Pfeffer points out that there were religious and secular, socialist and revisionist Zionisms, and this was true before 1948, and it’s still true today. But all of them affirm the principles above. The existence of factions doesn’t negate the truth behind an ideology. After all, these are Jews we are talking about.

One needn’t be a Jew to be a Zionist. Agree with the principles above and you are a Zionist, regardless of your own religion or peoplehood.

Pfeffer’s criticisms of “Zionist” organizations are on target: diaspora Jewry no longer needs to subsidize the thriving state of Israel, nor does it need to support bloated bureaucracies that carry out functions that could more transparently and simply be handled by the government, like vetting new immigrants under the Law of Return or planting trees in Israel’s forests. These organizations are vestiges of the pre-state struggle to maintain and grow the Jewish presence in the Land of Israel. We should get rid of them.

But he conflates the bureaucratic excrescences of a long-accomplished program to create a state with the ideology that gave rise to the program – and which is the reason for the continued existence of that state. That ideology and that state are under continued attack today. “Israel isn’t going anywhere,” he says, but there are many who would like to see it changed beyond recognition, in particular by denying the part of proposition 2) above which says that the Jewish state must be more than just a state with a Jewish majority.

Attacks on Zionism center on the inescapable fact that no matter how careful Israel is in ensuring the civil rights of all its citizens – which Israel does relatively well, given the circumstances – that insistence on “more than just a Jewish majority” represents a degree of ethnic privilege. There is a Law of Return for Jews and not for Arabs, and it is an essential part of a Jewish state, as are the symbols of the state, its official language, its holidays, and so forth.
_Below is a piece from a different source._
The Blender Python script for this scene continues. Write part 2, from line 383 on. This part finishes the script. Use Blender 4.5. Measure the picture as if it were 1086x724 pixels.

It’s not only Israel’s enemies who oppose Zionism. There are patriotic Israelis who love their country, pay their taxes, and have fought in Israel’s wars, who believe that Israel ought to be nothing more than a state of all of its citizens, Jew and non-Jew alike. That is an anti-Zionist position.

Zionism is a form of ethnic nationalism, and in today’s intellectual climate, forged by the European wars of the 20thcentury, nationalism is considered incompatible with liberal democracy. However, Israel is a special case, because the Jewish people are a special case. The Jews are unique in history for maintaining their identity both in their homeland and in exile from it for several millennia. The Jewish people are the paradigm case that defines our conception of a “people,” and antisemitism is the paradigm case for understanding ethnic hatred.

Zionism didn’t appear from nowhere. It was the considered answer from Herzl and others to such phenomena as the failure of European liberalism to extend emancipation to Jews and to end the scourge of Jew-hatred. The truth of Zionism was emphatically demonstrated by the Holocaust, in which Jews were murdered by the millions by members of what was, in some ways, the most highly developed culture on the planet.

The Jewish people’s historical narrative, expressed in the Torah – which can be appreciated by any educated Jew, even those who do not pray three times a day or even ever set foot in a synagogue – is a story about the relationship between Hashem, the Jewish people, and the land of Israel. This is who we are, the people who were given this land to be their home as long as they behaved themselves. You don’t have to be observant in the traditional sense to be moved by the basic idea. It is the glue that holds us together as a people.

The conversion of the Jewish state to a pure liberal democracy would be a tragedy for the Jewish people even if it didn’t lead to Israel’s transition away from a Jewish majority state. It would rip us away from our narrative and – I believe – begin the final disappearance of the Jewish people from the world stage.